Dropped NetFlow : Flow Sequence Numbers

Michael Patterson : Advanced NetFlow Traffic Analysis
Michael Patterson
Founder and Product manager for Plixer's Scrutinizer NetFlow and sFlow Analyzer as well as Flow Analytics.

Dropped NetFlow : Flow Sequence Numbers

Dropped NetFlow detection should be a major part of the decision making process in your next enterprise NetFlow collector. High volume Netflow collection and reporting without regard to the NetFlow Sequence Numbers should send up red flags to an educated consumer in the market for a reliable NetFlow and IPFIX collector. Here’s why: It is a safe bet that companies serious about network traffic analysis or network traffic monitoring want to know if they are looking at all the data. In many cases they may not be. How would they know?

Are You Missing NetFlow
Routers and switches export flows with something called a flow sequence number.  These flow sequence numbers increment and tell the NetFlow and IPFIX collector that data is missing if a datagram or flow is not received.  If your NetFlow collector is receiving over 100,000 flows per second from hundreds or even thousands of routers, it is nice to know if you can rely on the trends when reports are run.   For example, the Catalyst 6500 NetFlow  exports are not always reliable.   Counting the Flow sequence numbers on a busy Catalyst 6500 reveals a NetFlow overflow with TCAM tables issue that results in reports that display a utilization level on interfaces that are actually dealing with much higher utilization.

Every NetFlow Collector has a limit on what it can handle.  How much it can handle can depend on several components:
  • Architecture of the collector
  • The amount of preprocessing of NetFlow data (e.g. looking for security threats)
  • The version of NetFlow/IPFIX
  • The volume of devices sending flows
  • The volume of flows from any one device

In the screen shot below, we can see that the Scrutinizer Netflow Analyzer  is receiving nearly 6,000 flows per second from 5 different exporters. NOTE: our Linux collector can handle over 100K flows per second!

dropped Flows Overall

After further investigation, we discovered that most if not all of the Missed Flow Sequence Numbers (MFSN) are caused by one device.  See below:

dropped Flows Specific

Above you can see the MFSN trend for port 2055.  Notice directly below this trend outlined in red is a similar trend from a single device (i.e. router).  This tells us that the majority of missed flows across all 5 exporters is happening on one device.
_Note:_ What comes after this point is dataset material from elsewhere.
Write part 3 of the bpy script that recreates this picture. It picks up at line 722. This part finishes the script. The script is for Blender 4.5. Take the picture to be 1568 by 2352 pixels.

What does an increase in MFSN tell us?
The loss of flow exports is usually caused by one of three things:
  1. The network dropped some packets
  2. The router can’t keep up (e.g. Catalyst 6500)
  3. The High Volume NetFlow collector can’t keep up
The above is why NetFlow sequence numbers are becoming increasingly important.  Companies need to know if they can rely on the data: 
If they can’t rely on the data, what is the source of the problem?

NetFlow v9 vs v5
NetFlow v9 flow sequence numbers are incremented per datagram.  NetFlow v5 flow sequence numbers are incremented per flow inside each datagram.  A NetFlow reporting solution that properly deals with this difference requires fairly sophisticated engineering.  Make sure you ask for it.

NetFlow Collection without Flow Sequence Number
The bottom line: NetFlow and IPFIX collection without Flow Sequence Number counting could be unreliable.  This is especially true when dealing with high NetFlow volumes.